4 Reasons to Repair Instead of Recycling or Replacing


It's time to jump off the consumption train and embrace the art of repair.

Mending, darning, patching, painting, rewiring, gluing – we used to be a people of repair, of resourcefulness, of taking pride in our ability to tinker and the longevity of our things. Nowadays? Not so much. We may try to recycle, but that's an imperfect science at best ; most of all, we just toss and replace.

Part of our disposable culture is borne from the concept of planned obsolescence, part of it a result of over-busy lives. There's also a cultural component at play. We no longer have to show our patriotism by shunning wastefulness; now, shiny and new is in, patched and mended is out. Meanwhile, home economics and shop classes are no longer a part of most high-school curriculums – and while those were admittedly gender-skewed, imagine how great it would be if all kids these days had a full semester of both?

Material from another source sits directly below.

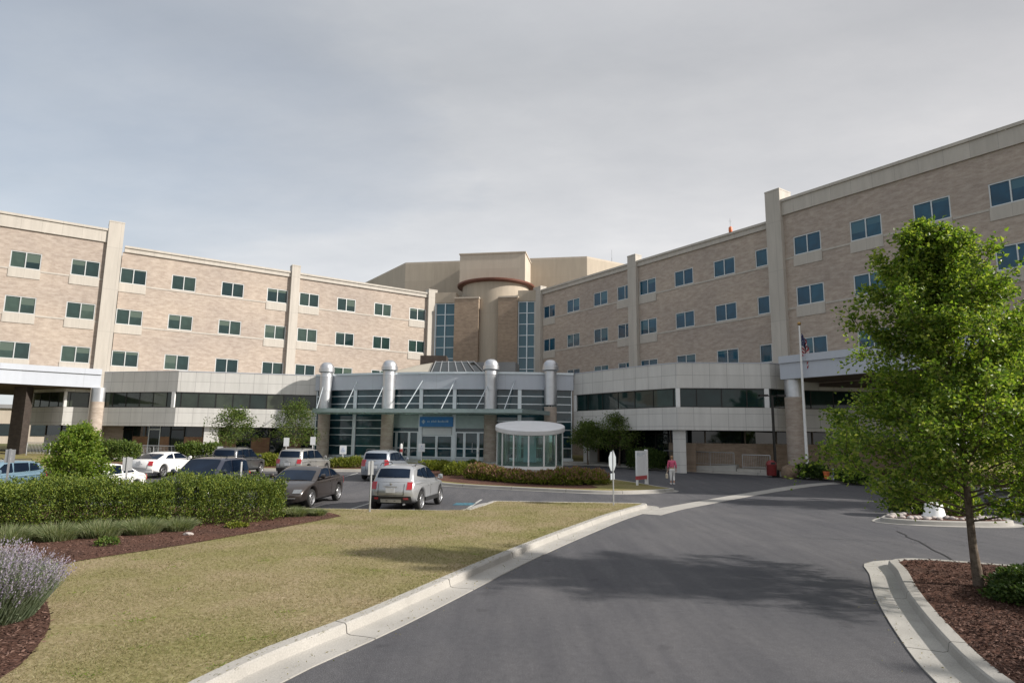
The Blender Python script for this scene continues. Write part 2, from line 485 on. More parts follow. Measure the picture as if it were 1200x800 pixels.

Anyway, the point is that we are no longer invested in repairing things, and that is a shame. We don't have the resources to keep making everything new forever, nor does the planet have the room to keep throwing all the old stuff away.

So let's make repair sexy. There is definitely a growing repair movement, and there is even legislation in many places working to guarantee the right to repair . The folks at iFixIt created a Repair Manifesto that we shared years ago, but I love it and thought the updated version was worth sharing. In particular, the four highlighted benefits of repair are really pretty undeniable.

1. REPAIR is better than recycling  2. REPAIR saves you money  3. REPAIR teaches engineering
4. REPAIR saves the planet

And the whole infographic-cum-manifesto:



www.ifixit.com/Public Domain

There are so many ways to bring repair into the modern world. There are classes and workshops, repair cafes and pop-up repair events. There is swapping your mending talents with a friend's phone repair talents; there are books, there is YouTube! Where there is a will to repair, there is a way to repair ... and the repair revolution is just getting started. Again.